Written problem:
Write out again, exactly as they appear, the lines from the line with "Generate a Blender" through the line with "so.rotation_euler = SUNV.to_track_quat('Z', 'Y').to_euler()". Do not include any pictures.

** Start Dataset entries **

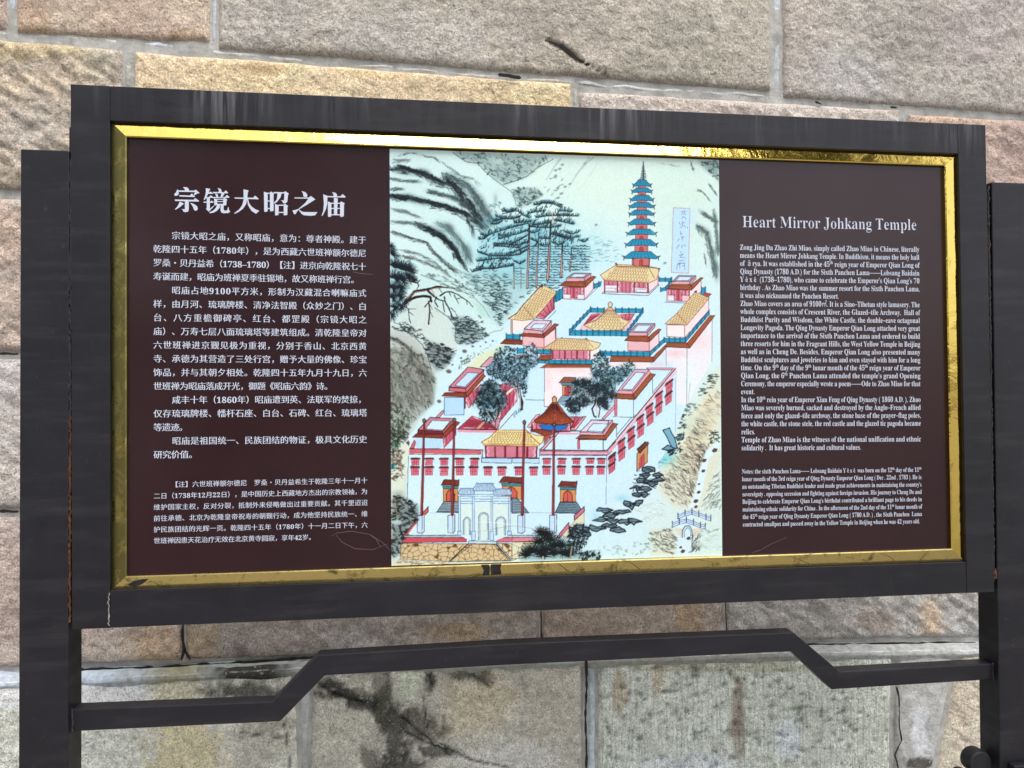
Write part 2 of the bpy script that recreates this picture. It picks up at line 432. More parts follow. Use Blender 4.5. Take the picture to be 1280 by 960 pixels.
    def tiles(s, outline, q, nx, ny, base=(234, 212, 156), ink=(168, 92, 54)):
        # scalloped yellow glazed tiles: q is the quad the tile rows follow
        s.P(outline, base)
        for r in range(ny):
            for j in range(nx):
                u0 = (j+(r % 2)*.5)/nx; u1 = u0+1/nx; v0 = (r+.2)/ny
                if u1 > 1.01: continue
                p0, pm, p1 = s.quad(q, u0, v0), s.quad(q, (u0+u1)/2, v0+.85/ny), s.quad(q, u1, v0)
                pa, pb = s.quad(q, u0+.2/nx, v0+.6/ny), s.quad(q, u1-.2/nx, v0+.6/ny)
                s.L([p0, pa, pm, pb, p1], ink, .45, alpha=.85)
        s.P(outline, None, line=ink, lw=.75)
    def rail(s, pts, w=5, col=(14, 168, 206), ink=(12, 56, 92), step=7, top=2.2):
        # the blue glazed parapet: band of height w (print units) with posts
        p = np.asarray(pts, float); k = s.t[2]; h = np.array([0, w*k])
        s.P(list(p)+[x+h for x in p[::-1]], col, 1, ink, .6)
        s.L([x+h*.35 for x in p], ink, .35, alpha=.7)
        for a, b in zip(p[:-1], p[1:]):
            L = np.hypot(*(b-a))/k; m = max(1, int(round(L/step)))
            for j in range(m+1):
                c = a+(b-a)*j/m
                s.L([c+(0, -top*k*.5), c+h], ink, 1.5); s.L([c+(0, -top*k*.3), c+h*.9], col, .6)
    def window(s, x, y, w, h, sk=0.0, hood=True):
        k = s.t[2]
        f = lambda a, b: (x+a*w, y+b*h+a*w*sk)
        s.P([f(0, 0), f(1, 0), f(1, 1), f(0, 1)], (240, 130, 150), 1, (150, 30, 50), .5)
        s.P([f(0, 0), f(1, 0), f(1, .45), f(0, .45)], (214, 70, 90), .6)
        for u in (.33, .66): s.L([f(u, .1), f(u, 1)], (186, 26, 54), .45)
        s.L([f(0, .5), f(1, .5)], (150, 20, 40), .45); s.L([f(0, .75), f(1, .75)], (190, 40, 60), .35)
        if hood: s.P([f(-.22, .06), f(-.05, -.17), f(1.1, -.17), f(1.22, .06)], (104, 62, 62), 1, (60, 36, 40), .4)
    def crazy(s, poly, n, base=(220, 190, 140), ink=(112, 66, 36)):
        # crazy paving: cell borders of random points, drawn into the polygon
        s.P(poly, base)
        q = s.xy(poly); x0, y0 = np.floor(q.min(0)).astype(int); x1, y1 = np.ceil(q.max(0)).astype(int)
        x1, y1 = min(x1, s.w), min(y1, s.h)
        X, Y = np.meshgrid(np.arange(x0, x1)+.5, np.arange(y0, y1)+.5)
        pts = np.stack([x0+s.rng.rand(n)*(x1-x0), y0+s.rng.rand(n)*(y1-y0)], 1)
        D = np.sort(np.stack([np.hypot((X-a), (Y-b)*1.1) for a, b in pts]), 0)
        a = np.clip(1.9-(D[1]-D[0]), 0, 1)
        m = np.zeros_like(a, bool)
        for i in range(len(q)):
            (ax, ay), (bx, by) = q[i], q[(i+1) % len(q)]
            c = (Y >= min(ay, by)) & (Y < max(ay, by)) & (X < ax+(Y-ay)*(bx-ax)/((by-ay) or 1e-9))
            m ^= c
        s.put(x0, y0, (a*m*.85).astype(np.float32), ink)
        s.P(poly, None, line=(90, 62, 44), lw=.6)
    def foliage(s, poly, n, col=(34, 46, 56), hi=(120, 190, 206), r=1.7, under=(130, 180, 196), sc=1.0):
        # a leafy tree: pale teal ground, dark leaf dabs
        s.P(poly, under, .45)
        s.dabs(poly, n//2, hi, 2.6*sc, 1.5*sc, .4, 1.2, .6)
        s.dabs(poly, int(n*1.5), col, 2.5*sc, 1.4*sc, .5, 1.3, .95, 14)
    def cloudrock(s, pts, k2=(104, 128, 142), ink=(26, 36, 46)):
        s.P(pts, k2, .95); s.P(pts, None, line=ink, lw=1.5)
        q = np.asarray(pts, float); c = q.mean(0)
        s.P([c+(x-c)*.5 for x in q], (160, 190, 208), .5)
        s.L([q[0]*.6+c*.4, c, q[len(q)//2]*.6+c*.4], ink, .7)

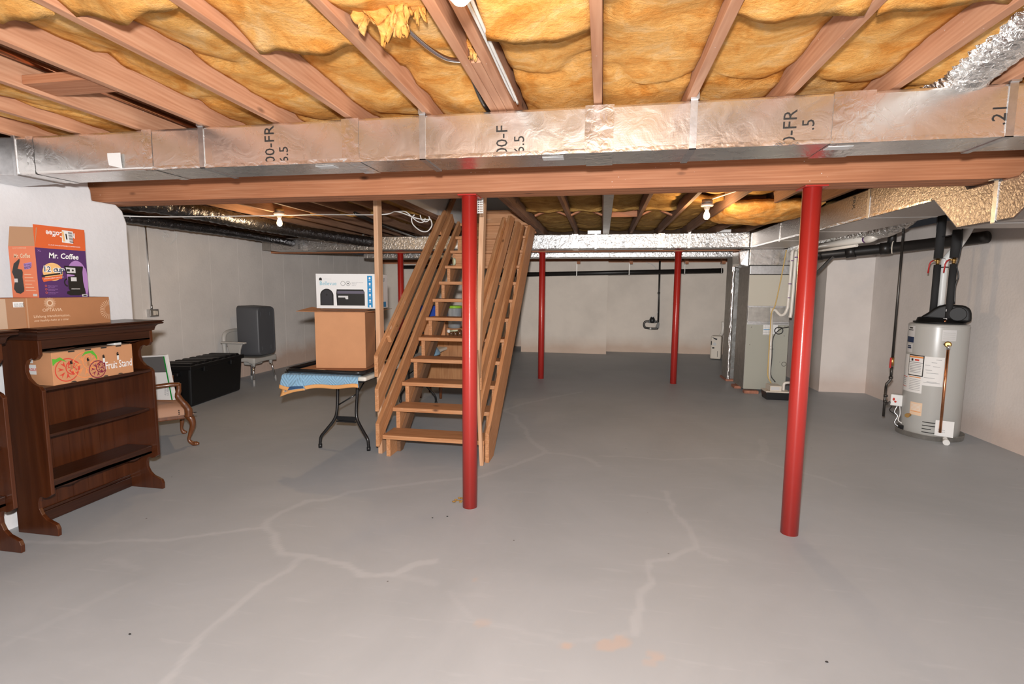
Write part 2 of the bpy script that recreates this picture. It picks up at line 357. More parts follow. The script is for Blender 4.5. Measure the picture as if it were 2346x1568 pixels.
M['paper'] = mat('white_paper', (.80,.79,.77,1), .75)
M['paper_gray'] = mat('greyed_label', (.62,.61,.60,1), .6)
M['heater'] = mat('heater_enamel', (.45,.445,.42,1), .3, 0, .5)
M['orange_ink'] = mat('orange_ink', (.80,.30,.08,1), .7)
M['red_ink'] = mat('red_ink', (.62,.05,.03,1), .7)
M['navy_ink'] = mat('navy_ink', (.015,.03,.08,1), .6)
M['furn_green'] = mat('grey_green_enamel', (.40,.395,.335,1), .38, 0, .5, bump=.02, bscale=60)
M['furn_beige'] = mat('beige_enamel', (.57,.53,.44,1), .4)
M['brick'] = mat('red_brick', (.38,.16,.10,1), .9, bump=.4, bscale=50, var=.3, vscale=30)
M['card'] = mat('corrugated_cardboard', (.56,.27,.13,1), .85, bump=.05, bscale=90, var=.05, vscale=5)
M['card_dark'] = mat('brown_cardboard', (.40,.175,.075,1), .85, bump=.05, bscale=90, var=.05, vscale=5)
M['card_in'] = mat('raw_cardboard', (.48,.27,.15,1), .9)
M['tape'] = mat('clear_packing_tape', (.38,.20,.11,1), .3)
M['paper_tape'] = mat('paper_tape', (.52,.37,.26,1), .6)
M['orange'] = mat('orange_print', (.70,.13,.035,1), .5)
M['orange_side'] = mat('orange_side_print', (.74,.20,.09,1), .5)
M['purple_print'] = mat('purple_print', (.085,.03,.13,1), .4)
M['lilac'] = mat('lilac_print', (.42,.22,.50,1), .4)
M['white_ink'] = mat('white_ink', (.86,.85,.84,1), .6)
M['cream_ink'] = mat('cream_ink', (.80,.58,.40,1), .8)
M['amber'] = mat('amber_print', (.85,.50,.20,1), .5)
M['photo_black'] = mat('printed_black', (.014,.014,.013,1), .4)
M['photo_gray'] = mat('printed_grey', (.12,.12,.12,1), .4)
M['blue_print'] = mat('blue_print', (.02,.25,.52,1), .5)
M['teal_ink'] = mat('teal_ink', (.20,.48,.58,1), .6)
M['green_ink'] = mat('green_ink', (.10,.42,.035,1), .6)
M['darkgreen_ink'] = mat('dark_green_ink', (.012,.12,.02,1), .6)
M['green_trim'] = mat('green_edging', (.005,.26,.035,1), .5)
M['wine_ink'] = mat('wine_ink', (.22,.015,.05,1), .7)
M['orange_line'] = mat('orange_outline', (.78,.28,.10,1), .7)
M['upholstery'] = mat('tan_upholstery', (.46,.26,.17,1), .9, bump=.1, bscale=250)
M['blanket'] = mat('blue_quilted_cloth', (.24,.43,.60,1), .9, sheen=.2)
M['blanket_dark'] = mat('dark_blue_cloth', (.03,.08,.18,1), .9)
M['binding'] = mat('orange_binding', (.72,.36,.13,1), .9, bump=.15, bscale=150)
M['table_white'] = mat('table_plastic', (.74,.70,.62,1), .5)
M['wire'] = mat('white_cable', (.72,.70,.67,1), .5)
M['bulb'] = mat('lit_bulb', (1,.8,.55,1), .3, emit=((1,.66,.30,1), 14))
M['porcelain'] = mat('porcelain', (.62,.56,.48,1), .35)
M['drywall'] = mat('drywall', (.74,.71,.67,1), .9)
M['masking'] = mat('pale_green_tape', (.60,.64,.44,1), .6)
M['steel_dark'] = mat('dark_steel', (.08,.075,.07,1), .4, .8)
M['yellow_tube'] = mat('yellowed_tube', (.62,.42,.14,1), .5)
M['clear'] = mat('clear_plastic', (.55,.58,.6,1), .12, trans=.6)
M['green_lid'] = mat('green_lid', (.26,.50,.03,1), .45)
M['blue_tote'] = mat('blue_plastic', (.015,.06,.36,1), .4)
M['glass_brown'] = mat('brown_jar', (.10,.045,.02,1), .2)
M['subfloor_s'] = wood('stringer_cleat_wood', [(.13,.065,.03,1),(.18,.09,.045,1),(.24,.125,.065,1)], 'y', .75, slope=SL, knots=False)
M['photo_gray_dark'] = mat('printed_dark_grey', (.03,.03,.034,1), .4)
M['lilac_gray'] = mat('printed_lilac_grey', (.12,.11,.15,1), .4)

def streak_bump(m, sc, strength):
    N = m.node_tree.nodes; L = m.node_tree.links; tc = N.new('ShaderNodeTexCoord'); mp = N.new('ShaderNodeMapping'); mp.inputs['Scale'].default_value = sc
    n = N.new('ShaderNodeTexNoise'); n.inputs['Scale'].default_value = 1; n.inputs['Detail'].default_value = 4; L.new(tc.outputs['Object'], mp.inputs['Vector']); L.new(mp.outputs[0], n.inputs['Vector'])
    b = N.new('ShaderNodeBump'); b.inputs['Strength'].default_value = strength; b.inputs['Distance'].default_value = .01; L.new(n.outputs['Fac'], b.inputs['Height']); L.new(b.outputs['Normal'], N['Principled BSDF'].inputs['Normal'])
streak_bump(M['red'], (140,140,140), .03)
def brushed(m):
    N = m.node_tree.nodes; L = m.node_tree.links; tg = N.new('ShaderNodeTangent'); tg.direction_type = 'RADIAL'; tg.axis = 'Z'; p = N['Principled BSDF']
    p.inputs['Anisotropic'].default_value = .9; p.inputs['Anisotropic Rotation'].default_value = .25; L.new(tg.outputs[0], p.inputs['Tangent'])
brushed(M['red'])
def quilt_bump(m):
    N = m.node_tree.nodes; L = m.node_tree.links; tc = N.new('ShaderNodeTexCoord'); sp = N.new('ShaderNodeSeparateXYZ'); L.new(tc.outputs['Object'], sp.inputs[0])
    def mth(op, a, b=None):
        k = N.new('ShaderNodeMath'); k.operation = op
        for i, v in enumerate((a, b)):
            if v is None: continue
            if isinstance(v, (int, float)): k.inputs[i].default_value = v
            else: L.new(v, k.inputs[i])
        return k.outputs[0]
    zig = mth('PINGPONG', mth('ADD', sp.outputs['X'], 10.0), .075)
    ph = mth('ADD', mth('SUBTRACT', sp.outputs['Z'], sp.outputs['Y']), zig)
    s = mth('SINE', mth('MULTIPLY', ph, 210.0))
    b = N.new('ShaderNodeBump'); b.inputs['Strength'].default_value = .4; b.inputs['Distance'].default_value = .006; L.new(s, b.inputs['Height']); L.new(b.outputs['Normal'], N['Principled BSDF'].inputs['Normal'])
quilt_bump(M['blanket'])
M['black_matte'] = mat('matte_black_plastic', (.006,.006,.006,1), .5, 0, .3)

# ------------------------------------------------------------------ light levels
FLASH, FLASH_STR, FLASH_C, EXPO = 60, 2.2, .035, 0
BP = (6, 24, 24)          # bulbs, watts

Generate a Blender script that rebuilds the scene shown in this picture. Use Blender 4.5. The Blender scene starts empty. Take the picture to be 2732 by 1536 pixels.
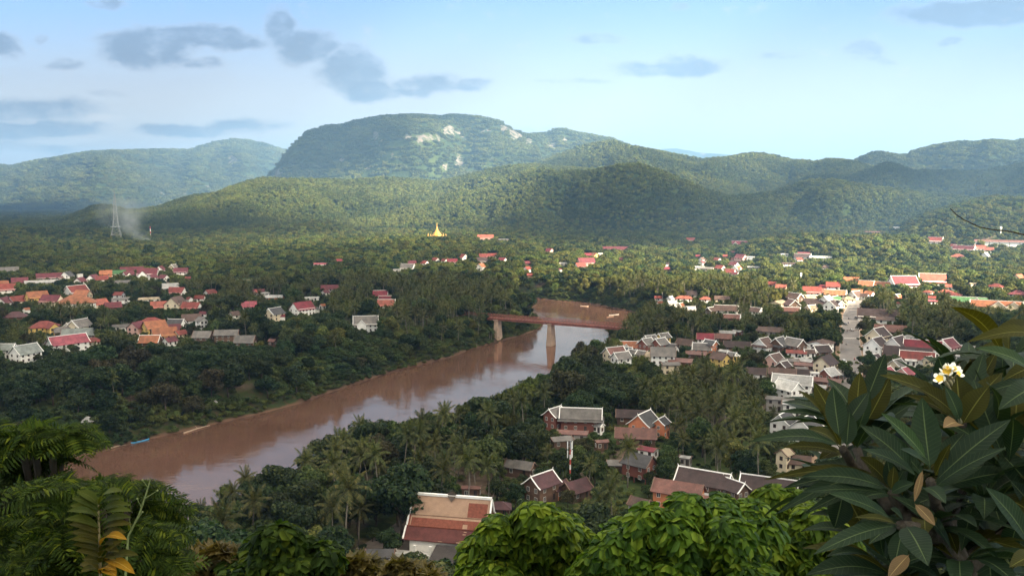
import bpy, bmesh, math, random
import numpy as np
from mathutils import Vector, Matrix
R = math.radians
random.seed(7)
rng = np.random.default_rng(7)
sc = bpy.context.scene
COL = sc.collection

# ------------------------------------------------------------------ camera, sky, sun, exposure
F = 2273.0            # focal length in photograph pixels (photograph 2732 x 1536)
CX, CY = 1366.0, 768.0
PITCH = R(5.85)
CAMZ = 112.0
SUN_AZ, SUN_EL = 128.0, 29.0      # clockwise from the view direction (+Y), degrees
SUN_STRENGTH = 5.0
SKY_STRENGTH = 0.12
EXPOSURE = 2.8
HAZE_DENSITY = 1.15e-4
HAZE_COLOR = (0.30, 0.56, 0.92, 1)

cd = bpy.data.cameras.new("camera")
cam = bpy.data.objects.new("camera", cd)
COL.objects.link(cam)
cam.location = (0, 0, CAMZ)
cam.rotation_euler = (math.pi / 2 - PITCH, 0, 0)
cd.sensor_fit = 'HORIZONTAL'
cd.sensor_width = 36
cd.lens = 36 * F / 2732
cd.clip_start = 0.05
cd.clip_end = 60000
sc.camera = cam

SUNV = Vector((math.sin(R(SUN_AZ)) * math.cos(R(SUN_EL)), math.cos(R(SUN_AZ)) * math.cos(R(SUN_EL)), math.sin(R(SUN_EL))))
sd = bpy.data.lights.new("sun", 'SUN')
sd.energy = SUN_STRENGTH
sd.angle = R(0.5)
sd.color = (1.0, 0.85, 0.62)
so = bpy.data.objects.new("sun", sd)
COL.objects.link(so)
so.rotation_euler = SUNV.to_track_quat('Z', 'Y').to_euler()

sc.view_settings.view_transform = 'Standard'
sc.view_settings.look = 'None'
sc.view_settings.exposure = EXPOSURE
sc.view_settings.gamma = 1
cy = sc.cycles
cy.use_denoising = True
cy.max_bounces = 6
cy.diffuse_bounces = 3
cy.glossy_bounces = 2
cy.transmission_bounces = 3
cy.transparent_max_bounces = 12
cy.volume_bounces = 0
cy.use_fast_gi = False
cy.sample_clamp_indirect = 6
cy.caustics_reflective = False
cy.caustics_refractive = False

D = 2732 / 2576.0      # overview pixels -> photograph pixels


def ray(px, py):
    dx = (px - CX) / F
    dz = -(py - CY) / F
    c, s = math.cos(PITCH), math.sin(PITCH)
    return Vector((dx, c + s * dz, -s + c * dz))


def P(px, py, z):
    """point at height z seen at photograph pixel px, py"""
    d = ray(px, py)
    t = (z - CAMZ) / d.z
    return Vector((0, 0, CAMZ)) + d * t


def PD(px, py, dist):
    """point at depth dist along the view axis"""
    return Vector((0, 0, CAMZ)) + ray(px, py) * dist


def proj(p):
    c, s = math.cos(PITCH), math.sin(PITCH)
    x, y, z = p[0], p[1], p[2] - CAMZ
    dep = c * y - s * z
    return CX + F * x / dep, CY - F * (s * y + c * z) / dep, dep


# world: physical sky with soft clouds mixed in by direction
class NT:
    def __init__(s, tree):
        s.t = tree
        s.n = tree.nodes
        s.l = tree.links

    def new(s, typ, **kw):
        n = s.n.new(typ)
        for k, v in kw.items():
            setattr(n, k, v)
        return n

    def put(s, sock, v):
        if hasattr(v, 'is_linked'):
            s.l.new(v, sock)
        else:
            sock.default_value = v

    def math(s, op, a, b=0.0, c=None, clamp=False):
        n = s.n.new('ShaderNodeMath')
        n.operation = op
        n.use_clamp = clamp
        s.put(n.inputs[0], a)
        s.put(n.inputs[1], b)
        if c is not None:
            s.put(n.inputs[2], c)
        return n.outputs[0]

    def mix(s, f, a, b, typ='RGBA', blend='MIX'):
        n = s.n.new('ShaderNodeMix')
        n.data_type = typ
        if typ == 'RGBA':
            n.blend_type = blend
            s.put(n.inputs[0], f); s.put(n.inputs[6], a); s.put(n.inputs[7], b)
            return n.outputs[2]
        s.put(n.inputs[0], f); s.put(n.inputs[2], a); s.put(n.inputs[3], b)
        return n.outputs[0]

    def noise(s, vec, scale, detail=4, rough=0.55, dist=0.0, dim='3D'):
        n = s.n.new('ShaderNodeTexNoise')
        n.noise_dimensions = dim
        if vec is not None:
            s.l.new(vec, n.inputs['Vector'])
        n.inputs['Scale'].default_value = scale
        n.inputs['Detail'].default_value = detail
        n.inputs['Roughness'].default_value = rough
        n.inputs['Distortion'].default_value = dist
        return n.outputs['Fac'], n.outputs['Color']

    def ss(s, v, a, b, lo=0.0, hi=1.0):
        n = s.n.new('ShaderNodeMapRange')
        n.interpolation_type = 'SMOOTHSTEP'
        s.put(n.inputs[0], v)
        n.inputs[1].default_value = a
        n.inputs[2].default_value = b
        n.inputs[3].default_value = lo
        n.inputs[4].default_value = hi
        return n.outputs[0]

    def ramp(s, f, stops, interp='LINEAR'):
        n = s.n.new('ShaderNodeValToRGB')
        n.color_ramp.interpolation = interp
        e = n.color_ramp.elements
        while len(e) < len(stops):
            e.new(0.5)
        for i, (p, c) in enumerate(stops):
            e[i].position = p
            e[i].color = (c[0], c[1], c[2], 1)
        s.l.new(f, n.inputs[0])
        return n.outputs[0]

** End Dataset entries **

Answer below:
Generate a Blender script that rebuilds the scene shown in this picture. Use Blender 4.5. The Blender scene starts empty. Take the picture to be 2732 by 1536 pixels.
import bpy, bmesh, math, random
import numpy as np
from mathutils import Vector, Matrix
R = math.radians
random.seed(7)
rng = np.random.default_rng(7)
sc = bpy.context.scene
COL = sc.collection

# ------------------------------------------------------------------ camera, sky, sun, exposure
F = 2273.0            # focal length in photograph pixels (photograph 2732 x 1536)
CX, CY = 1366.0, 768.0
PITCH = R(5.85)
CAMZ = 112.0
SUN_AZ, SUN_EL = 128.0, 29.0      # clockwise from the view direction (+Y), degrees
SUN_STRENGTH = 5.0
SKY_STRENGTH = 0.12
EXPOSURE = 2.8
HAZE_DENSITY = 1.15e-4
HAZE_COLOR = (0.30, 0.56, 0.92, 1)

cd = bpy.data.cameras.new("camera")
cam = bpy.data.objects.new("camera", cd)
COL.objects.link(cam)
cam.location = (0, 0, CAMZ)
cam.rotation_euler = (math.pi / 2 - PITCH, 0, 0)
cd.sensor_fit = 'HORIZONTAL'
cd.sensor_width = 36
cd.lens = 36 * F / 2732
cd.clip_start = 0.05
cd.clip_end = 60000
sc.camera = cam

SUNV = Vector((math.sin(R(SUN_AZ)) * math.cos(R(SUN_EL)), math.cos(R(SUN_AZ)) * math.cos(R(SUN_EL)), math.sin(R(SUN_EL))))
sd = bpy.data.lights.new("sun", 'SUN')
sd.energy = SUN_STRENGTH
sd.angle = R(0.5)
sd.color = (1.0, 0.85, 0.62)
so = bpy.data.objects.new("sun", sd)
COL.objects.link(so)
so.rotation_euler = SUNV.to_track_quat('Z', 'Y').to_euler()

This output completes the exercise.